After all, we can imagine eager pattern identifiers in Humean worlds, where the patterns they identify are always spurious, and cautious agents in extremely nicely arranged worlds who keep on missing out on the order around them, as well as less extreme cases.
Here is where theism can help. God put us, with the natures we have, in a certain environment. It is reasonable to think that there would then be a fit between truth-conduciveness (and falsehood-avoidingness) and the characteristic ways of reasoning normative for our kind. This role for God in Natural Law epistemology is somewhat similar to the role of God in Kantian ethics. Kant has this deep concern: "What if in fact doing the right thing doesn't lead to happiness?" To feel the concern, make it a universal concern: "What if everybody's doing the right thing didn't actually lead to anybody being happy?" And although he thinks in a scenario like this people should still do the right thing, despite the cost for everyone, he thinks that we should postulate God to rule out such unhappy thoughts.
I suppose one might hope that evolution could help relieve the worry. Our characteristic doxastic ways of life evolved for our environment, so we would expect some fit between our priors and our environment (interesting question: if our individual priors have evolved, are they still priors?). I agree, but only in a limited way. The evolutionary argument is only going to help in those areas of doxastic life that were important to our fitness where the ways of life were evolving. It's not going to help us much in modern physics or metaphysics. It will help with those areas of doxastic life where the level of abstraction and complexity is much less.

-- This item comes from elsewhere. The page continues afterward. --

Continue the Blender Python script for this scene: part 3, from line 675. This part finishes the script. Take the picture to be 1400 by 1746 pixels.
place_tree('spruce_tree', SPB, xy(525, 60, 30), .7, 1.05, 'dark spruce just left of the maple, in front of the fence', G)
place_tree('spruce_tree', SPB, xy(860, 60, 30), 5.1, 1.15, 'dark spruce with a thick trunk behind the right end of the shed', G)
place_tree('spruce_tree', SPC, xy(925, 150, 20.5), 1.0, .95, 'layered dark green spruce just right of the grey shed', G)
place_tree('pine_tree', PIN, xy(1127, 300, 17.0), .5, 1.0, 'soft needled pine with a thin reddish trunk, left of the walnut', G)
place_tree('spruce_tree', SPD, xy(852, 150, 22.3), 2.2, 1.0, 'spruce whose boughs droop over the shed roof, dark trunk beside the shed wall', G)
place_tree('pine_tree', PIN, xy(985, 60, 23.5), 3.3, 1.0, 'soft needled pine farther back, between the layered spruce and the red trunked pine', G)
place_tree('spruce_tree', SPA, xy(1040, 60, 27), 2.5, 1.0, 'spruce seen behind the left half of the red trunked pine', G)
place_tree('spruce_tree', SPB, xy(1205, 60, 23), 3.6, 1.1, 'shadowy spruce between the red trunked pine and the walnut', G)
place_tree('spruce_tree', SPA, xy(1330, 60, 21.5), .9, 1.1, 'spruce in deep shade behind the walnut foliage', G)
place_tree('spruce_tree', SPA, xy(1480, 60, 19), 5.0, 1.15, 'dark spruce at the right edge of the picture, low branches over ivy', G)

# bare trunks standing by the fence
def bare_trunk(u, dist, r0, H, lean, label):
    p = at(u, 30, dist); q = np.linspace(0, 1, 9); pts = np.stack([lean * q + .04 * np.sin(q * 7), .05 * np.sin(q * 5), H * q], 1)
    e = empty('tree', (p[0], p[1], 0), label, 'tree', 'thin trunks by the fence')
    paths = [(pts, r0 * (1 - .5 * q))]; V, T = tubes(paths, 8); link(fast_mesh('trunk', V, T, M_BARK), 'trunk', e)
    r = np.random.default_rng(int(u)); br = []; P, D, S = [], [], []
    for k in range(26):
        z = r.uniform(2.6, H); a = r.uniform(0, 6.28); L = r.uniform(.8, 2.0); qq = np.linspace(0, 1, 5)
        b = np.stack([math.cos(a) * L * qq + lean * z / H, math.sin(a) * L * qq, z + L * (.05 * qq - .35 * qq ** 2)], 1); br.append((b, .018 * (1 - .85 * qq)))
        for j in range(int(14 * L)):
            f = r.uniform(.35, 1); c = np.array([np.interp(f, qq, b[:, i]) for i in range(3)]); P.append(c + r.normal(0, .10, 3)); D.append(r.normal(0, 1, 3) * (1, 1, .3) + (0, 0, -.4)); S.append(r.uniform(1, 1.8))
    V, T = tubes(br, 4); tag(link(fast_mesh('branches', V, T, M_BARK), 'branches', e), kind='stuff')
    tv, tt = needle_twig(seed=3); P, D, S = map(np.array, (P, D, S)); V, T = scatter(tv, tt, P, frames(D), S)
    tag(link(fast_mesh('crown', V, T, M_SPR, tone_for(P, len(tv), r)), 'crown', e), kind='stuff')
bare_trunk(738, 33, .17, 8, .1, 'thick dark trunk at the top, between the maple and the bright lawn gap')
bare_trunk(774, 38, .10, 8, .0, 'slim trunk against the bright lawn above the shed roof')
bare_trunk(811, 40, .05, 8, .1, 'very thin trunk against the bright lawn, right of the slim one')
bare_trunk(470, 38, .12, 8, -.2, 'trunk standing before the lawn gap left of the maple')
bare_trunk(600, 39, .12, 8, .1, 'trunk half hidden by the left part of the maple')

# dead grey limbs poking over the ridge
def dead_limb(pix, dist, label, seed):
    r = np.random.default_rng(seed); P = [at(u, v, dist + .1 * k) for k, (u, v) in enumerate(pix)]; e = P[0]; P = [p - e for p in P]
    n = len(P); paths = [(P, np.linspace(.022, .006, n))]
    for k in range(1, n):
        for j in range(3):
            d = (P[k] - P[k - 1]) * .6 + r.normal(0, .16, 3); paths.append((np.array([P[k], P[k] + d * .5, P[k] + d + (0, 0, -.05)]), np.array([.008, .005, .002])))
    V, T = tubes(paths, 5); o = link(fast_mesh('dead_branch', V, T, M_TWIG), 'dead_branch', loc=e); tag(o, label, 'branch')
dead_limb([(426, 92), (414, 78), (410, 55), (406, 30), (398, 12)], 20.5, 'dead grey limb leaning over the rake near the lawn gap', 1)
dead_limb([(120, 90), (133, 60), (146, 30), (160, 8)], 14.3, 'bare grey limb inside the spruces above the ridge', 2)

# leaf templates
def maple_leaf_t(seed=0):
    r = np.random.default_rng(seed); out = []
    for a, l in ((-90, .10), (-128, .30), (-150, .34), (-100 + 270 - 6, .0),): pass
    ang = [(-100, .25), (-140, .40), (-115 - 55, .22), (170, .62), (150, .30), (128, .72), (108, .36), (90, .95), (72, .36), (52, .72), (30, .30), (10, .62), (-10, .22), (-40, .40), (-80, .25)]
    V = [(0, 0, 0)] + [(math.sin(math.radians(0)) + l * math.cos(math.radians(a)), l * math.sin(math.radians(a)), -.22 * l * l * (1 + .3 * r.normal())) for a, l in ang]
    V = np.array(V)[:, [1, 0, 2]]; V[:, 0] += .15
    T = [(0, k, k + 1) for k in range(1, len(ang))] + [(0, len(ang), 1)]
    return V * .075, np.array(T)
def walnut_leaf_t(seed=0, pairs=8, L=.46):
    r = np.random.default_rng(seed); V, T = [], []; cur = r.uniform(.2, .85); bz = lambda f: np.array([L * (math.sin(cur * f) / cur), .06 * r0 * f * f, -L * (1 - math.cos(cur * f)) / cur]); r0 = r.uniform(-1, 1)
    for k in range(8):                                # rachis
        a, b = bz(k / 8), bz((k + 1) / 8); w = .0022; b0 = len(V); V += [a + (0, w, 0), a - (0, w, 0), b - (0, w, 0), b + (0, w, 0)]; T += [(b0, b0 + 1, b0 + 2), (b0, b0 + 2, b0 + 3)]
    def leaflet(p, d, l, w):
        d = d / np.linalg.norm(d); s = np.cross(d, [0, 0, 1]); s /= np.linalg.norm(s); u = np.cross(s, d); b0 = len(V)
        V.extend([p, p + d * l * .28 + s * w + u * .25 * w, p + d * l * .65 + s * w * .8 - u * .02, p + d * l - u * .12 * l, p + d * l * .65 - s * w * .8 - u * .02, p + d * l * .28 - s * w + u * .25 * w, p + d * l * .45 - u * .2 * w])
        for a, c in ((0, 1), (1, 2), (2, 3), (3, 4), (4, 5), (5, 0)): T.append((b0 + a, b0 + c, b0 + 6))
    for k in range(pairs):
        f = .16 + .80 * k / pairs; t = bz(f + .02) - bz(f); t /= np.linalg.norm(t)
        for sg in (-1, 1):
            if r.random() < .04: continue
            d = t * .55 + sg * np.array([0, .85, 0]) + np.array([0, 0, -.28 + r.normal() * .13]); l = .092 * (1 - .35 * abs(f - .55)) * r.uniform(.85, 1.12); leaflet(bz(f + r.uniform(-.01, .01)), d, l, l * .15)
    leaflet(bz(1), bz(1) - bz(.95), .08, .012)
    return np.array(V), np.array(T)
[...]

While in the above I held out for a Natural Law epistemology (or metaepistemology), I could also see someone defending a Divine Command epistemology.
3 comments:
Very interesting. I wonder if there's another route to kind-relative priors from the epistemology of "other-minds." We spontaneously form beliefs about the mental states of others on the basis of their behavior/facial expressions which are hard to justify on the basis of general epistemic norms of induction, etc. that apply beyond the area of mind-reading. Some think that we have a dedicated mind-reading module for making these judgments. It's natural to think that if intelligent space worms (whose behavioral manifestations of their mental states differ drastically from ours) observed our facial experessions, behavior etc., their conclusions about our mental states would (rightly) be a lot more tentative than ours conclusion on the basis of the same evidence, which are usually (rightly) very confident. This suggests that, for conditionals of the form "If someone exhibits such-and-such [human-like] facial expressions and behavior, he/she is in mental state M," our rational priors will differ from those of the intelligent space worms.
That sounds right, and of course is illustrative of a lot of such cases.
It appears that God gave a twist to the physical universe because of man's sin: weeds and painful childbirth, for example. Is it not the case that such a twist affected our rationality in addition to the physical universe? If so, we will have trouble understanding rationality. Or am I totally off base?